Rush hour: that hour when traffic is almost at a standstill.
J. C. Morton (1893 - 1979), journalist
The following are three traffic incidents that incurred this workweek.
Incident #3. Traffic in Southern California is absolutely abominable. B2 and I decided to carpool as a way to beat the congestion to a meeting on Thursday. Hah. We had to take the San Diego Freeway. The carpool lane was as backed up as a bad septic tank and virtually stationary. On the return trip, we encountered the same constipated movement, which inspired B2 to say, he couldn’t light a strike-anywhere style match, based on the speed we are traveling. We did encountered one short stretch of carpool line openness and we were howling with joy, sounding like Howard Dean after losing a primary.
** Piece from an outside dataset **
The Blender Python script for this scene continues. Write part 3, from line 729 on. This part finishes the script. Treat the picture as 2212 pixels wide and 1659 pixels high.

Incident #2. The other morning, the driver of the car in the lane to my right neglected to turn his flab-filled head to notice that my car occupied the space where he placed his car. I had to maneuver onto the shoulder of the road while blasting my car horn. He refused to acknowledge his mistake, so I politely pulled along side this 300-pound, ponytail wearing, goatee driver and told him to pay attention. Then, politely screamed into his half rolled-up window (please note the positive outlook here, the window was half up as opposed to half down) to pay attention, then civilly pointed out he was overweight using the vulgar vernacular term for fornication as a noun.
Incident #1. The capper to a horrifying week of traffic was the driver of an older model white Ford van, who was unhappy that I had to squeeze in front of him in order to get on the transition bridge from the 405 to the 118. I had planned to apologize (the courtesy thank you wave to the rearview mirror type of thing), but he was already riding my bumper, so I chose to ignore him. Apparently he wanted more from me, probably my life. He decided to try and run me off the bridge. I was very cool on the outside. I held my ground, because what the hell else could I do, and only held the wheel with one hand. Inside, I was sweating bullets, wishing I had a shoulder-held missile launcher to fire into the cab of his van. He eventually cut me at the bottom of the bridge, but I picked up my cell phone and pretended to describe what just occurred with hand signals and he believed that I was calling the police and giving his license number, because he backed off rather quickly and angrily gestured to me with his hand. I just lifted my arm in an “oh well” manner to further infuriate him and drove on.
That so far has been my driving week, but other than the bridge incident, it is all rather common out here. It’s no wonder I want to be in Canada in front of the fireplace.
1 comment:
Yeah - season starts here soon. Nothing but Canadian retirees and northerners clogging up the roads, driving around town with no direction and no purpose... going 20 in a 45...
The problem is... our roads were never built for it.. so it sucks getting where I need to go when I need to go there. But at least I don't have to take the 405. You guys are in year round traffic hell. You can have it.
And COMICS BLOGS? SERIOUSLY? I DEMAND MY OWN CATEGORY - 9 INCH JEWISH COCK BLOGS.